Jean-Baptiste Colbert (1619–1683) statesman


Jean-Baptiste Colbert was a member of the Great Council of State and the French king Louis XIV’s intendant de finance (superintendant of finance). He was responsible for implementing mercantile reforms designed to extract New World wealth for the French Crown. After the failures of the Compagnie de la Nouvelle France (Company of New France), he established the Compagnie des Indes Occidentals (French West Indies Company) to govern New France and compete with England and Spain in the Americas. Though generally successful in managing French finances, he was never able to attract large numbers of French settlers to New France.

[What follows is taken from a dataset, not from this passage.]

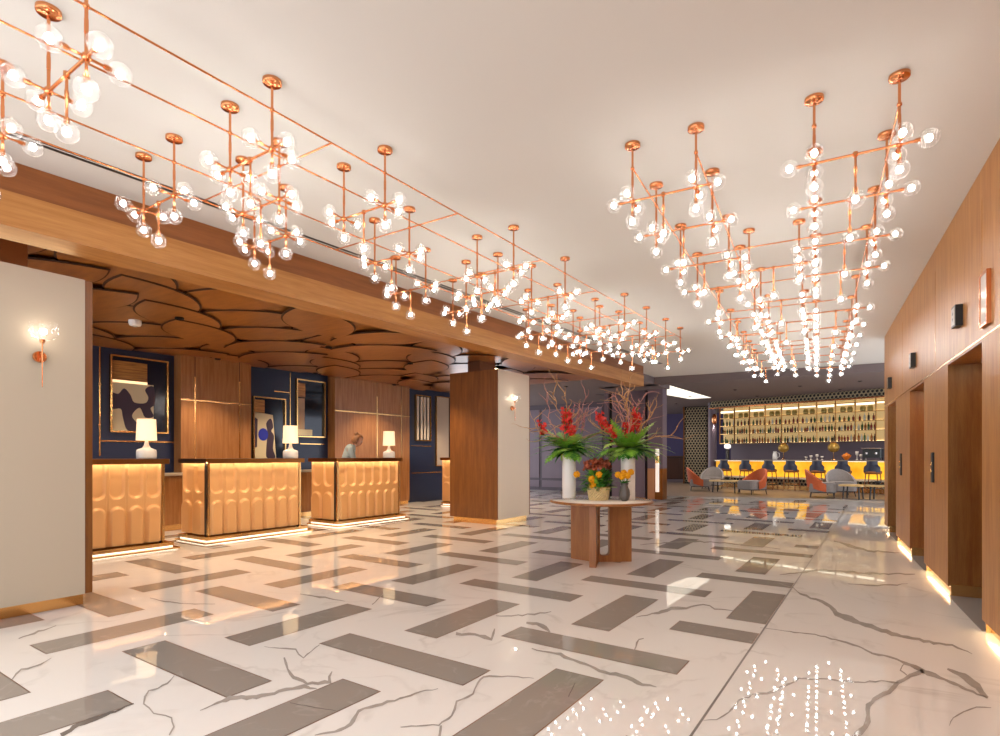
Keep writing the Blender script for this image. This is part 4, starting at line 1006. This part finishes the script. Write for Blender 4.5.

Born into a prosperous family from Reims, Colbert became an agent for Cardinal Mazarin in 1651. In 1661, he was appointed superintendant of finance and quickly became the most important adviser to Louis XIV, gradually taking charge of the navy, the merchant marine, commerce, the royal household, and public buildings. Colbert worked tirelessly to repair France’s financial structure, wrecked by years of corruption and neglect. He made the tax system more efficient, expanded industry, and promoted the export of French luxury goods. Through strict regulation and supervision, he tightened royal control over finance and built one of the strongest navies in Europe. The American colonies had suffered particular neglect during the previous 40 years. In order to revive American self-sufficiency, Colbert appointed Jean Talon as intendant of New France, and together they promoted immigration, economic diversification, and trade with the West Indies. In the last years of Colbert’s life, expensive wars promoted by his rival, the war minister marquis de Louvois, undermined many of the benefits of his financial reorganization. Cold and unpopular with the public, Colbert was nevertheless an incredibly efficient administrator who enhanced French power in the Americas.